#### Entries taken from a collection

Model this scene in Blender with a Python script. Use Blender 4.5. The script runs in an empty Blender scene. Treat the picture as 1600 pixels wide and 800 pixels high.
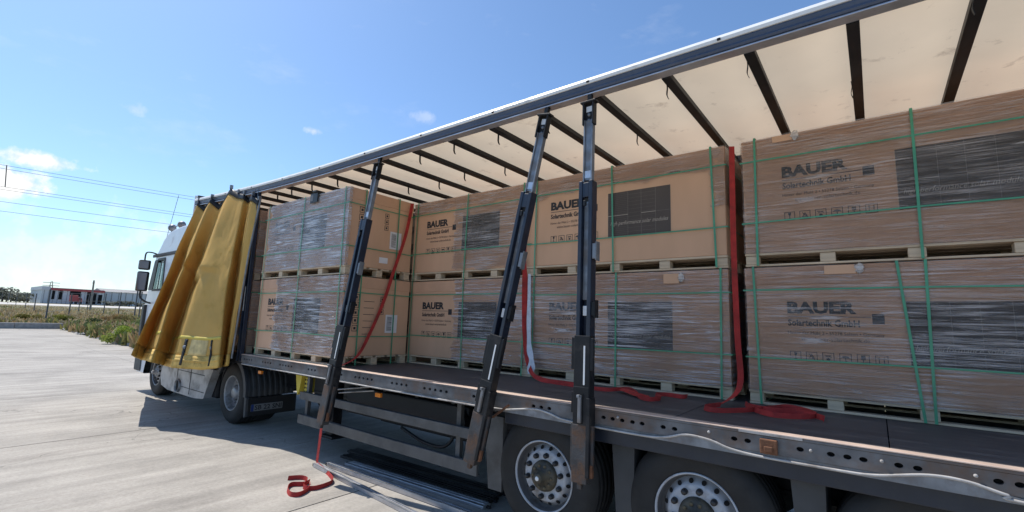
import bpy, bmesh, math, random
from mathutils import Vector, Matrix, noise
random.seed(7)
C = bpy.context.scene.collection
scene = bpy.context.scene
# ---------------------------------------------------------------- camera
YAW, PITCH, ROLL, F = .659966, .141214, .0320072, 731.3586
CAM = Vector((0, -3.53447, 1.84719))
_fw = Vector((-math.sin(YAW)*math.cos(PITCH), math.cos(YAW)*math.cos(PITCH), math.sin(PITCH)))
_r = Vector((math.cos(YAW), math.sin(YAW), 0)); _u = _r.cross(_fw)
CR = _r*math.cos(ROLL)+_u*math.sin(ROLL); CU = -_r*math.sin(ROLL)+_u*math.cos(ROLL)
cd = bpy.data.cameras.new('camera'); cam = bpy.data.objects.new('camera', cd); C.objects.link(cam)
M = Matrix.Identity(4)
for i in range(3):
    M[i][0] = CR[i]; M[i][1] = CU[i]; M[i][2] = -_fw[i]; M[i][3] = CAM[i]
cam.matrix_world = M
cd.sensor_width = 36; cd.lens = F/1600*36; cd.clip_start = .05; cd.clip_end = 8000
scene.camera = cam
def ray(u, v): return _fw+CR*((u-800)/F)-CU*((v-400)/F)
def at(u, v, axis, val):
    """survey helper: the point of the plane x/y/z = val that the photo shows at (u, v)"""
    d = ray(u, v); t = (val-CAM[axis])/d[axis]; return CAM+d*t
def AY(u, v, y): return at(u, v, 1, y)
def zt(x): return .015*min(max(-x-15, 0), 240)
def ground(u, v):
    lo, hi = 0.0, 3000.0; d = ray(u, v)
    for t10 in range(1, 4000):
        t = t10*.25; q = CAM+d*t
        if q.z <= zt(q.x): return Vector((q.x, q.y, zt(q.x)))
    return CAM+d*400
# ---------------------------------------------------------------- world and sun
LD = Vector((.65, .05, -1.0)).normalized()
elev = math.asin(-LD.z); az = math.atan2(-LD.x, -LD.y)
w = bpy.data.worlds.new('World'); scene.world = w; w.use_nodes = True
nt = w.node_tree; N = nt.nodes; L = nt.links; N.clear()
out = N.new('ShaderNodeOutputWorld'); bg = N.new('ShaderNodeBackground'); bg.inputs[1].default_value = .115
sky = N.new('ShaderNodeTexSky'); sky.sky_type = 'NISHITA'; sky.sun_disc = False
sky.sun_elevation = elev; sky.sun_rotation = az; sky.altitude = 90; sky.air_density = 1.0; sky.dust_density = .7; sky.ozone_density = 1.2
tc = N.new('ShaderNodeTexCoord')
def wmath(op, a, b=None, c=None, clamp=False):
    n = N.new('ShaderNodeMath'); n.operation = op; n.use_clamp = clamp
    for i, s in enumerate((a, b, c)):
        if s is None: continue
        if isinstance(s, (int, float)): n.inputs[i].default_value = s
        else: L.new(s, n.inputs[i])
    return n.outputs[0]
def wdot(v):
    n = N.new('ShaderNodeVectorMath'); n.operation = 'DOT_PRODUCT'; L.new(tc.outputs['Generated'], n.inputs[0]); n.inputs[1].default_value = v
    return n.outputs['Value']
nz = N.new('ShaderNodeTexNoise'); nz.inputs['Scale'].default_value = 24; nz.inputs['Detail'].default_value = 7; nz.inputs['Roughness'].default_value = .6
L.new(tc.outputs['Generated'], nz.inputs['Vector'])
nz2 = N.new('ShaderNodeTexNoise'); nz2.inputs['Scale'].default_value = 5; nz2.inputs['Detail'].default_value = 6; nz2.inputs['Roughness'].default_value = .62
mp = N.new('ShaderNodeMapping'); mp.inputs['Scale'].default_value = (1, 1, 2.6); L.new(tc.outputs['Generated'], mp.inputs[0]); L.new(mp.outputs[0], nz2.inputs['Vector'])
acc = None
# cumulus where the sky carries it: direction, half width, half height, density
for (u, v, rx, ry, dens) in ((58, 250, .050, .015, .95), (22, 283, .046, .022, 1.0), (40, 390, .12, .04, .28), (150, 396, .07, .03, .22),
                             (213, 171, .02, .012, .3), (490, 205, .017, .010, .6), (655, 184, .035, .014, .25), (262, 365, .03, .03, .4), (60, 445, .3, .035, .25), (110, 432, .6, .11, .30)):
    d = ray(u, v).normalized(); rt = Vector((0, 0, 1)).cross(d).normalized()*-1; up = rt.cross(d)
    a = wmath('DIVIDE', wdot(rt), rx); b = wmath('DIVIDE', wdot(up), ry)
    rr = wmath('SQRT', wmath('ADD', wmath('MULTIPLY', a, a), wmath('MULTIPLY', b, b)))
    t = wmath('SUBTRACT', 1.0, rr)
    t = wmath('ADD', t, wmath('MULTIPLY', wmath('SUBTRACT', nz.outputs[0], .5), 2.6))
    front = wmath('GREATER_THAN', wdot(d), .5)
    t = wmath('MULTIPLY', wmath('MULTIPLY', wmath('MULTIPLY', t, 1.6, clamp=True), dens), front)
    acc = t if acc is None else wmath('MAXIMUM', acc, t)
veil = wmath('MULTIPLY', wmath('SUBTRACT', nz2.outputs[0], .56, clamp=True), .7)
acc = wmath('MAXIMUM', acc, veil)
cm = N.new('ShaderNodeMix'); cm.data_type = 'RGBA'
cr = N.new('ShaderNodeValToRGB'); cr.color_ramp.elements[0].color = (.62, .7, .86, 1); cr.color_ramp.elements[1].color = (1, 1, 1, 1)
cr.color_ramp.elements[0].position = .38; cr.color_ramp.elements[1].position = .6
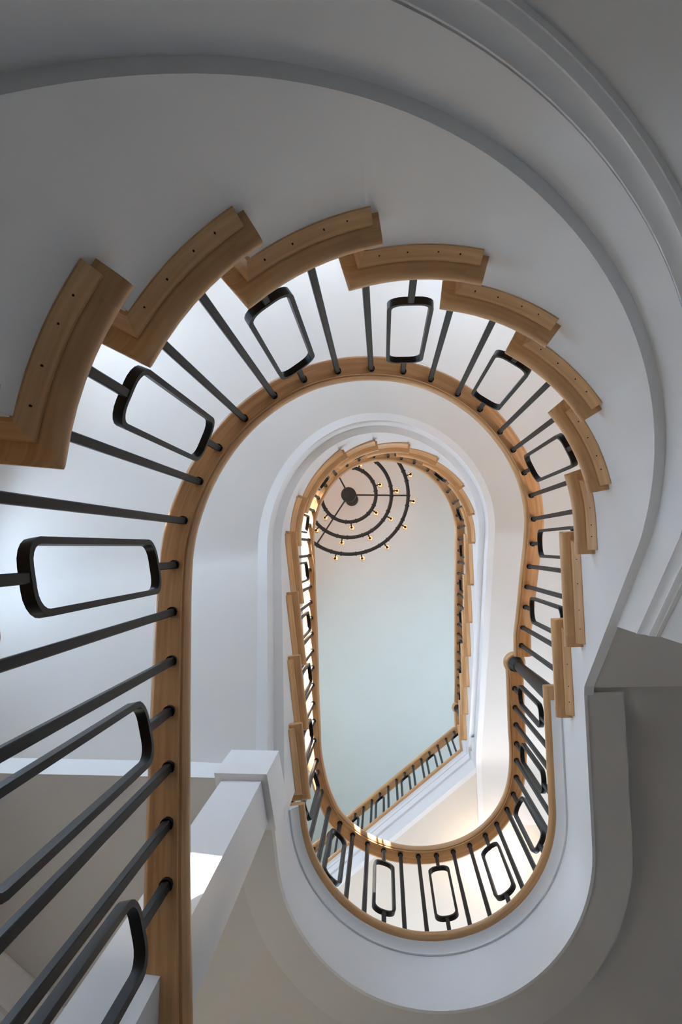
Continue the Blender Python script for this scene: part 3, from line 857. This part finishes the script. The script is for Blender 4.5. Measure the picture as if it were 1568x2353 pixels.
mb = MB(); mb.lathe(cc, [(0.0, ZR + ZC - 0.02), (0.01, ZR + ZC - 0.018), (0.078, ZR + ZC - 0.012), (0.084, ZR + ZC), (0.084, ZR + ZC + 0.05), (0.02, ZR + ZC + 0.07), (0.0, ZR + ZC + 0.07)], 36); mb.build('hub', M['bronze'], ch)
mb = MB(); mb.tube([(cc[0], cc[1], ZR + ZC + 0.06), (cc[0], cc[1], Z_CEIL + ZC - 0.02)], 0.011, 10); mb.build('stem', M['bronze'], ch)
mb = MB(); mb.lathe(cc, [(0.0, Z_CEIL + ZC), (0.078, Z_CEIL + ZC), (0.076, Z_CEIL + ZC - 0.02), (0.05, Z_CEIL + ZC - 0.04), (0.0, Z_CEIL + ZC - 0.045)], 32); mb.build('canopy', M['bronze'], ch)

# ================================================================== CEILING LIGHT of the middle storey
zc_ = Z_T - 0.415 + ZC; lx, ly = 0.816, 2.352
cl = thing('ceiling_light', 'small clear glass globe light with a warm bulb on the cream ceiling', 'ceiling light', (lx, ly, zc_))
mb = MB(); mb.lathe((lx, ly), [(0.0, zc_), (0.05, zc_), (0.05, zc_ - 0.012), (0.02, zc_ - 0.03), (0.0, zc_ - 0.032)], 28); mb.build('base', M['trim'], cl)
mb = MB(); mb.lathe((lx, ly), [(0.02, zc_ - 0.012), (0.04, zc_ - 0.022), (0.054, zc_ - 0.045), (0.058, zc_ - 0.07), (0.052, zc_ - 0.098), (0.034, zc_ - 0.118), (0.012, zc_ - 0.127), (0.0, zc_ - 0.128)], 32); mb.build('globe', M['globe'], cl, smooth=80)
mb = MB(); mb.lathe((lx, ly), [(0.0, zc_ - 0.03), (0.008, zc_ - 0.034), (0.012, zc_ - 0.055), (0.008, zc_ - 0.075), (0.0, zc_ - 0.08)], 16); mb.build('bulb', M['filament'], cl, smooth=80)
ld = bpy.data.lights.new('globe_lamp', 'POINT'); ld.energy = 5; ld.color = (1.0, 0.72, 0.45); ld.shadow_soft_size = 0.02
lo = bpy.data.objects.new('globe_lamp', ld); lo.location = (lx, ly, zc_ - 0.09); col.objects.link(lo)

#### Goal
Which lines hold the string "script"? List them all.

#### Final result
Model this scene in Blender with a Python script. Use Blender 4.5. The script runs in an empty Blender scene. Treat the picture as 1600 pixels wide and 800 pixels high.
Continue the Blender Python script for this scene: part 3, from line 857. This part finishes the script. The script is for Blender 4.5. Measure the picture as if it were 1568x2353 pixels.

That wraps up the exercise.